**SET EXERCISE**
Wherever the string "objects" appears, copy the whole line.

**** DATA PROVIDED ****

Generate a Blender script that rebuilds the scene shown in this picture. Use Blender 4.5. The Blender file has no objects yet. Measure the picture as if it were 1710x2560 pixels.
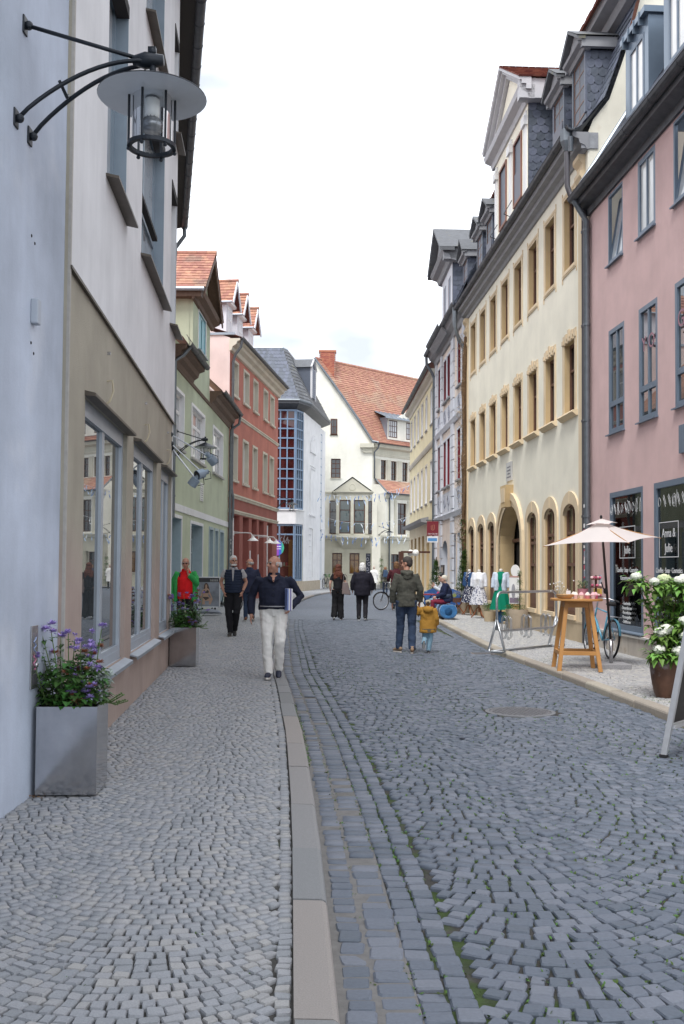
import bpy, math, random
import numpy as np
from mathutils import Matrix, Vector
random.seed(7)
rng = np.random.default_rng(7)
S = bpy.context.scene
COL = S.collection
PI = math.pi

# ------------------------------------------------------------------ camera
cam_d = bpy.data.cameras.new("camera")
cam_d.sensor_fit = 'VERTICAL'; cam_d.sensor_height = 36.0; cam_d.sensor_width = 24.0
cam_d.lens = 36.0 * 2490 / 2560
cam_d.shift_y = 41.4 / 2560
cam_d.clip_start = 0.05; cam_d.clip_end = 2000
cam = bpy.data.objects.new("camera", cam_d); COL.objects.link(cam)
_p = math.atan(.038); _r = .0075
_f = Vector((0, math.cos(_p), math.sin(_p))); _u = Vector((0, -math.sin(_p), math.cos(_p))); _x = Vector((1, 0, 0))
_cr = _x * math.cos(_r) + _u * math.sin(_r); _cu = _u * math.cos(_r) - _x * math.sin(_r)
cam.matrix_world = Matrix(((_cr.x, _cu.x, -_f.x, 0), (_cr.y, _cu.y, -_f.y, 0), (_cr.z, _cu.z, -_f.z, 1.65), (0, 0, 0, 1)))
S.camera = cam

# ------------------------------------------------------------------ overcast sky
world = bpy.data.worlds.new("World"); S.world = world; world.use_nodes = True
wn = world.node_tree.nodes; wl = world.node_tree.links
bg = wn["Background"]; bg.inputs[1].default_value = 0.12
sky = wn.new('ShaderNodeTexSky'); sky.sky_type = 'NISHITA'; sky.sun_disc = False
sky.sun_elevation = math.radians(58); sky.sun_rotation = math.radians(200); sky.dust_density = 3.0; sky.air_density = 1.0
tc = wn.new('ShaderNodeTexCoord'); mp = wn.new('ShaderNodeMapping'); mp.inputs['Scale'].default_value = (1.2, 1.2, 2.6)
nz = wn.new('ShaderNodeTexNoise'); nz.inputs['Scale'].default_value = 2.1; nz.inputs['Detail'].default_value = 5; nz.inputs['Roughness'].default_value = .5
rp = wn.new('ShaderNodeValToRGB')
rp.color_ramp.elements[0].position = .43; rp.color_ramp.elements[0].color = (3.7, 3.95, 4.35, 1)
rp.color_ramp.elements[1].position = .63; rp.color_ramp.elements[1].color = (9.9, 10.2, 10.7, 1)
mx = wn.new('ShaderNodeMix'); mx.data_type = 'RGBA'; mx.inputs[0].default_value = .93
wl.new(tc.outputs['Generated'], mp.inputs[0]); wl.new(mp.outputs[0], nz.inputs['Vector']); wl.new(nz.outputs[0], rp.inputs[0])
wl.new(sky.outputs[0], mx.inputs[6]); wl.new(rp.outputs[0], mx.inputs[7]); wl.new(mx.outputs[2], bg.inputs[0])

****

**PROBLEM SOLUTION**
Generate a Blender script that rebuilds the scene shown in this picture. Use Blender 4.5. The Blender file has no objects yet. Measure the picture as if it were 1710x2560 pixels.
cam = bpy.data.objects.new("camera", cam_d); COL.objects.link(cam)